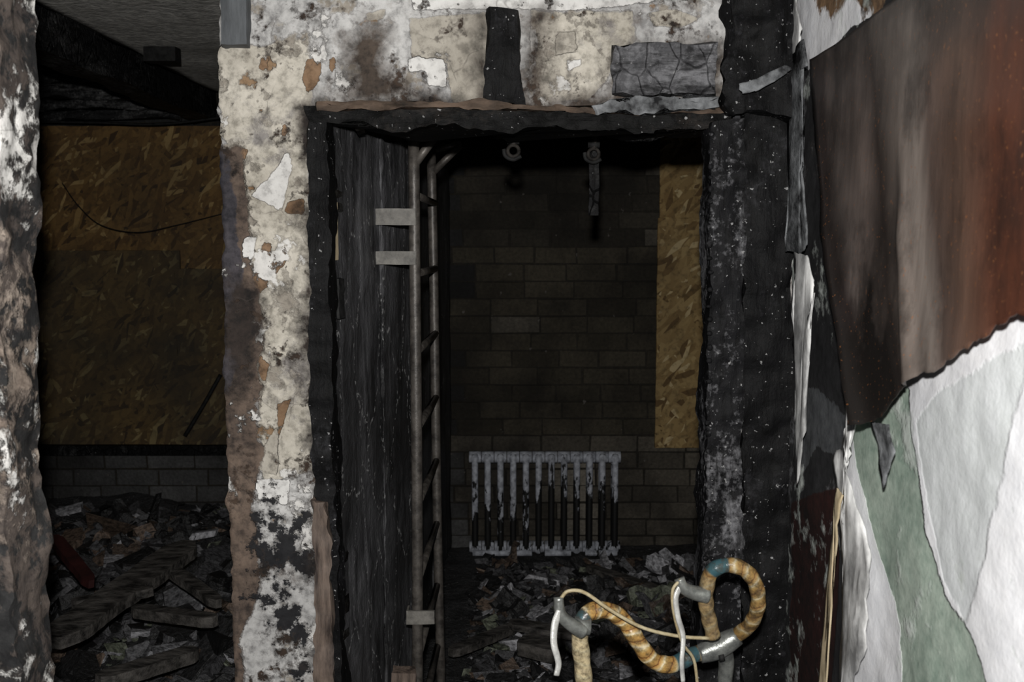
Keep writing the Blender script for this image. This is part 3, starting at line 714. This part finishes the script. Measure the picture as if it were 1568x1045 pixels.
plank('red_board',gp(84,825,.50),gp(140,895,.42),.045,.03,M['maroon'])

# ------------------------------------------------------------ bicycle
bk=empty('bicycle')
Db=1.86
def B(u,v,d=0): return onY(u,v,Db+d)
def blu(*rg): return lambda e: max([1.0 if a_<=e<=b_ else 0.0 for a_,b_ in rg])
tube('handlebar_left',[B(1092,997,.02),B(1062,1003,.01),B(1030,1018,-.01),B(1000,1012,-.02),B(978,985,-.03),B(960,957,-.03),B(935,937,-.04),B(908,936,-.05),B(892,950,-.06),B(888,980,-.06),B(891,1010,-.055),B(896,1060,-.05),B(900,1100,-.04)],.0158,M['tape'],bk,seg=16,
   rf=lambda e:1+.05*math.sin(e*70),extra={'pale':lambda e:1.0 if e>.62 else 0.0,'blue':blu((.06,.16),(.60,.64)),'dim':lambda e:0.0})
tube('handlebar_right',[B(1108,985,.02),B(1130,972,.01),B(1150,955,-.01),B(1161,925,-.03),B(1156,893,-.045),B(1138,872,-.055),B(1112,866,-.06),B(1090,876,-.06),B(1082,900,-.055),B(1081,925,-.05),B(1086,950,-.045),B(1092,975,-.04)],.0138,M['tape'],bk,seg=16,
   rf=lambda e:1+.05*math.sin(e*70),extra={'pale':lambda e:.6 if e>.7 else .1,'blue':blu((.60,.68)),'dim':lambda e:1.0 if (e<.25 or e>.68) else .55})
tube('clamp',[B(1070,1003,.012),B(1098,992,.018),B(1130,974,.012)],.017,M['alu'],bk,seg=14,rf=lambda e:1.0+.3*math.sin(e*math.pi))
tube('stem',[B(1102,985,.02),B(1112,1010,.04),B(1110,1045,.05),B(1110,1090,.06)],.013,M['alu'],bk,seg=14,rf=lambda e:1.25-.25*e)
tube('stem_bolt',[B(1104,1003,-.002),B(1106,1012,-.004)],.006,M['black'],bk,seg=6,smooth=0)
tube('hood_left',[B(893,968,-.075),B(872,955,-.085),B(858,940,-.09),B(855,915,-.09)],.011,M['alu'],bk,seg=12,rf=lambda e:1.3-.5*e)
tube('lever_left',[B(858,935,-.095),B(850,955,-.10),B(848,985,-.11),B(855,1015,-.115),B(852,1035,-.12)],.0072,M['lever'],bk,seg=10,rf=lambda e:1.1-.3*e,flat=.6)
tube('hood_right',[B(1083,912,-.06),B(1062,908,-.065),B(1046,900,-.07),B(1040,886,-.07)],.012,M['alu'],bk,seg=12,rf=lambda e:1.3-.5*e)
tube('lever_right',[B(1044,895,-.072),B(1035,915,-.08),B(1038,945,-.085),B(1046,975,-.09),B(1044,1015,-.10),B(1046,1045,-.10)],.006,M['lever'],bk,seg=10,rf=lambda e:1.1-.3*e,flat=.6)
tube('band_left',[B(879,958,-.068),B(903,960,-.066)],.0165,M['alu'],bk,seg=12,smooth=0)
tube('brake_cable_a',[B(858,918,-.09),B(870,906,-.09),B(895,908,-.085),B(935,935,-.08),B(985,962,-.07),B(1040,975,-.06),B(1086,978,-.05)],.0034,M['cable'],bk,seg=8)
tube('brake_cable_b',[B(1042,888,-.075),B(1030,905,-.08),B(1032,940,-.08),B(1045,985,-.07),B(1062,1010,-.05),B(1068,1050,-.04),B(1075,1120,0)],.003,M['cable'],bk,seg=8)
s0=B(1110,1080,.06); fx_,fy_=s0.x,s0.y
hd=Vector((fx_,fy_,s0.z))
tube('head_tube',[hd,Vector((fx_,fy_,s0.z-.16))],.019,M['bframe'],bk,smooth=0)
def wheel(c_,d,n_):
    ring=[c_+d*math.cos(t)*.325+Vector((0,0,1))*math.sin(t)*.325 for t in np.linspace(0,2*math.pi,49)]
    tube('tyre_'+n_,ring,.014,M['rubber'],bk,seg=10,smooth=0)
    ring=[c_+d*math.cos(t)*.308+Vector((0,0,1))*math.sin(t)*.308 for t in np.linspace(0,2*math.pi,49)]
    tube('rim_'+n_,ring,.009,M['alu'],bk,seg=8,smooth=0)
    sd=d.cross(Vector((0,0,1)))
    tube('hub_'+n_,[c_-sd*.04,c_+sd*.04],.018,M['alu'],bk,seg=10,smooth=0)
    for k in range(18):
        t=2*math.pi*k/18; tube('spoke_'+n_,[c_+sd*(.03 if k%2 else -.03),c_+d*math.cos(t)*.305+Vector((0,0,1))*math.sin(t)*.305],.0013,M['alu'],bk,seg=4,smooth=0)
fc=Vector((fx_+.01,fy_,.345)); back=Vector((-.25,-.97,0)).normalized()
wheel(fc,back,'front')
sd=back.cross(Vector((0,0,1))); crown=Vector((fx_,fy_,s0.z-.17)); crown.z=min(crown.z,.70)
crown.z=max(crown.z,fc.z+.35)
tube('steerer',[hd,crown],.015,M['bframe'],bk,smooth=0)
for q in (-1,1): tube('fork_blade',[crown,crown+sd*.045*q+Vector((0,0,-.03)),fc+sd*.048*q],.010,M['bframe'],bk,smooth=3)
bb=fc+back*.60+Vector((0,0,-.06)); rc_=fc+back*1.0; seat=bb+back*.16; seat.z=.72
tube('down_tube',[crown,bb],.016,M['bframe'],bk,smooth=0)
tube('seat_tube',[bb,seat],.015,M['bframe'],bk,smooth=0)
tube('top_tube',[hd+Vector((0,0,-.06)),seat+Vector((0,0,-.04))],.014,M['bframe'],bk,smooth=0)
for q in (-1,1):
    tube('chain_stay',[bb+sd*.02*q,rc_+sd*.05*q],.008,M['bframe'],bk,smooth=0); tube('seat_stay',[seat+sd*.015*q,rc_+sd*.05*q],.007,M['bframe'],bk,smooth=0)
wheel(rc_,back,'rear')

# ------------------------------------------------------------ light, camera, world
ld=bpy.data.lights.new('camera_flash','POINT'); ld.energy=195; ld.shadow_soft_size=.02; ld.color=(1,.98,.95)
lo=bpy.data.objects.new('camera_flash',ld); lo.location=(-.01,-.02,H+.125); C.objects.link(lo)
w=bpy.data.worlds.new('world'); bpy.context.scene.world=w; w.use_nodes=True
w.node_tree.nodes['Background'].inputs[0].default_value=(.6,.75,1,1); w.node_tree.nodes['Background'].inputs[1].default_value=.03
cd=bpy.data.cameras.new('camera'); cd.lens=36; cd.sensor_width=36; cd.clip_start=.02
cd.dof.use_dof=True; cd.dof.focus_distance=2.5; cd.dof.aperture_fstop=7.1
co=bpy.data.objects.new('camera',cd); co.location=(0,0,H); co.rotation_euler=(math.radians(90)-TH,0,0); C.objects.link(co)
bpy.context.scene.camera=co
bpy.context.scene.view_settings.view_transform='Standard'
____
§ Task
Leave the images out, please, and restate each line word for word.

§ Correct answer
Keep writing the Blender script for this image. This is part 3, starting at line 714. This part finishes the script. Measure the picture as if it were 1568x1045 pixels.
plank('red_board',gp(84,825,.50),gp(140,895,.42),.045,.03,M['maroon'])

# ------------------------------------------------------------ bicycle
bk=empty('bicycle')
Db=1.86
def B(u,v,d=0): return onY(u,v,Db+d)
def blu(*rg): return lambda e: max([1.0 if a_<=e<=b_ else 0.0 for a_,b_ in rg])
tube('handlebar_left',[B(1092,997,.02),B(1062,1003,.01),B(1030,1018,-.01),B(1000,1012,-.02),B(978,985,-.03),B(960,957,-.03),B(935,937,-.04),B(908,936,-.05),B(892,950,-.06),B(888,980,-.06),B(891,1010,-.055),B(896,1060,-.05),B(900,1100,-.04)],.0158,M['tape'],bk,seg=16,
   rf=lambda e:1+.05*math.sin(e*70),extra={'pale':lambda e:1.0 if e>.62 else 0.0,'blue':blu((.06,.16),(.60,.64)),'dim':lambda e:0.0})
tube('handlebar_right',[B(1108,985,.02),B(1130,972,.01),B(1150,955,-.01),B(1161,925,-.03),B(1156,893,-.045),B(1138,872,-.055),B(1112,866,-.06),B(1090,876,-.06),B(1082,900,-.055),B(1081,925,-.05),B(1086,950,-.045),B(1092,975,-.04)],.0138,M['tape'],bk,seg=16,
   rf=lambda e:1+.05*math.sin(e*70),extra={'pale':lambda e:.6 if e>.7 else .1,'blue':blu((.60,.68)),'dim':lambda e:1.0 if (e<.25 or e>.68) else .55})
tube('clamp',[B(1070,1003,.012),B(1098,992,.018),B(1130,974,.012)],.017,M['alu'],bk,seg=14,rf=lambda e:1.0+.3*math.sin(e*math.pi))
tube('stem',[B(1102,985,.02),B(1112,1010,.04),B(1110,1045,.05),B(1110,1090,.06)],.013,M['alu'],bk,seg=14,rf=lambda e:1.25-.25*e)
tube('stem_bolt',[B(1104,1003,-.002),B(1106,1012,-.004)],.006,M['black'],bk,seg=6,smooth=0)
tube('hood_left',[B(893,968,-.075),B(872,955,-.085),B(858,940,-.09),B(855,915,-.09)],.011,M['alu'],bk,seg=12,rf=lambda e:1.3-.5*e)
tube('lever_left',[B(858,935,-.095),B(850,955,-.10),B(848,985,-.11),B(855,1015,-.115),B(852,1035,-.12)],.0072,M['lever'],bk,seg=10,rf=lambda e:1.1-.3*e,flat=.6)
tube('hood_right',[B(1083,912,-.06),B(1062,908,-.065),B(1046,900,-.07),B(1040,886,-.07)],.012,M['alu'],bk,seg=12,rf=lambda e:1.3-.5*e)
tube('lever_right',[B(1044,895,-.072),B(1035,915,-.08),B(1038,945,-.085),B(1046,975,-.09),B(1044,1015,-.10),B(1046,1045,-.10)],.006,M['lever'],bk,seg=10,rf=lambda e:1.1-.3*e,flat=.6)
tube('band_left',[B(879,958,-.068),B(903,960,-.066)],.0165,M['alu'],bk,seg=12,smooth=0)
tube('brake_cable_a',[B(858,918,-.09),B(870,906,-.09),B(895,908,-.085),B(935,935,-.08),B(985,962,-.07),B(1040,975,-.06),B(1086,978,-.05)],.0034,M['cable'],bk,seg=8)
tube('brake_cable_b',[B(1042,888,-.075),B(1030,905,-.08),B(1032,940,-.08),B(1045,985,-.07),B(1062,1010,-.05),B(1068,1050,-.04),B(1075,1120,0)],.003,M['cable'],bk,seg=8)
s0=B(1110,1080,.06); fx_,fy_=s0.x,s0.y
hd=Vector((fx_,fy_,s0.z))
tube('head_tube',[hd,Vector((fx_,fy_,s0.z-.16))],.019,M['bframe'],bk,smooth=0)
def wheel(c_,d,n_):
    ring=[c_+d*math.cos(t)*.325+Vector((0,0,1))*math.sin(t)*.325 for t in np.linspace(0,2*math.pi,49)]
    tube('tyre_'+n_,ring,.014,M['rubber'],bk,seg=10,smooth=0)
    ring=[c_+d*math.cos(t)*.308+Vector((0,0,1))*math.sin(t)*.308 for t in np.linspace(0,2*math.pi,49)]
    tube('rim_'+n_,ring,.009,M['alu'],bk,seg=8,smooth=0)
    sd=d.cross(Vector((0,0,1)))
    tube('hub_'+n_,[c_-sd*.04,c_+sd*.04],.018,M['alu'],bk,seg=10,smooth=0)
    for k in range(18):
        t=2*math.pi*k/18; tube('spoke_'+n_,[c_+sd*(.03 if k%2 else -.03),c_+d*math.cos(t)*.305+Vector((0,0,1))*math.sin(t)*.305],.0013,M['alu'],bk,seg=4,smooth=0)
fc=Vector((fx_+.01,fy_,.345)); back=Vector((-.25,-.97,0)).normalized()
wheel(fc,back,'front')
sd=back.cross(Vector((0,0,1))); crown=Vector((fx_,fy_,s0.z-.17)); crown.z=min(crown.z,.70)
crown.z=max(crown.z,fc.z+.35)
tube('steerer',[hd,crown],.015,M['bframe'],bk,smooth=0)
for q in (-1,1): tube('fork_blade',[crown,crown+sd*.045*q+Vector((0,0,-.03)),fc+sd*.048*q],.010,M['bframe'],bk,smooth=3)
bb=fc+back*.60+Vector((0,0,-.06)); rc_=fc+back*1.0; seat=bb+back*.16; seat.z=.72
tube('down_tube',[crown,bb],.016,M['bframe'],bk,smooth=0)
tube('seat_tube',[bb,seat],.015,M['bframe'],bk,smooth=0)
tube('top_tube',[hd+Vector((0,0,-.06)),seat+Vector((0,0,-.04))],.014,M['bframe'],bk,smooth=0)
for q in (-1,1):
    tube('chain_stay',[bb+sd*.02*q,rc_+sd*.05*q],.008,M['bframe'],bk,smooth=0); tube('seat_stay',[seat+sd*.015*q,rc_+sd*.05*q],.007,M['bframe'],bk,smooth=0)
wheel(rc_,back,'rear')

# ------------------------------------------------------------ light, camera, world
ld=bpy.data.lights.new('camera_flash','POINT'); ld.energy=195; ld.shadow_soft_size=.02; ld.color=(1,.98,.95)
lo=bpy.data.objects.new('camera_flash',ld); lo.location=(-.01,-.02,H+.125); C.objects.link(lo)
w=bpy.data.worlds.new('world'); bpy.context.scene.world=w; w.use_nodes=True
w.node_tree.nodes['Background'].inputs[0].default_value=(.6,.75,1,1); w.node_tree.nodes['Background'].inputs[1].default_value=.03
cd=bpy.data.cameras.new('camera'); cd.lens=36; cd.sensor_width=36; cd.clip_start=.02
cd.dof.use_dof=True; cd.dof.focus_distance=2.5; cd.dof.aperture_fstop=7.1
co=bpy.data.objects.new('camera',cd); co.location=(0,0,H); co.rotation_euler=(math.radians(90)-TH,0,0); C.objects.link(co)
bpy.context.scene.camera=co
bpy.context.scene.view_settings.view_transform='Standard'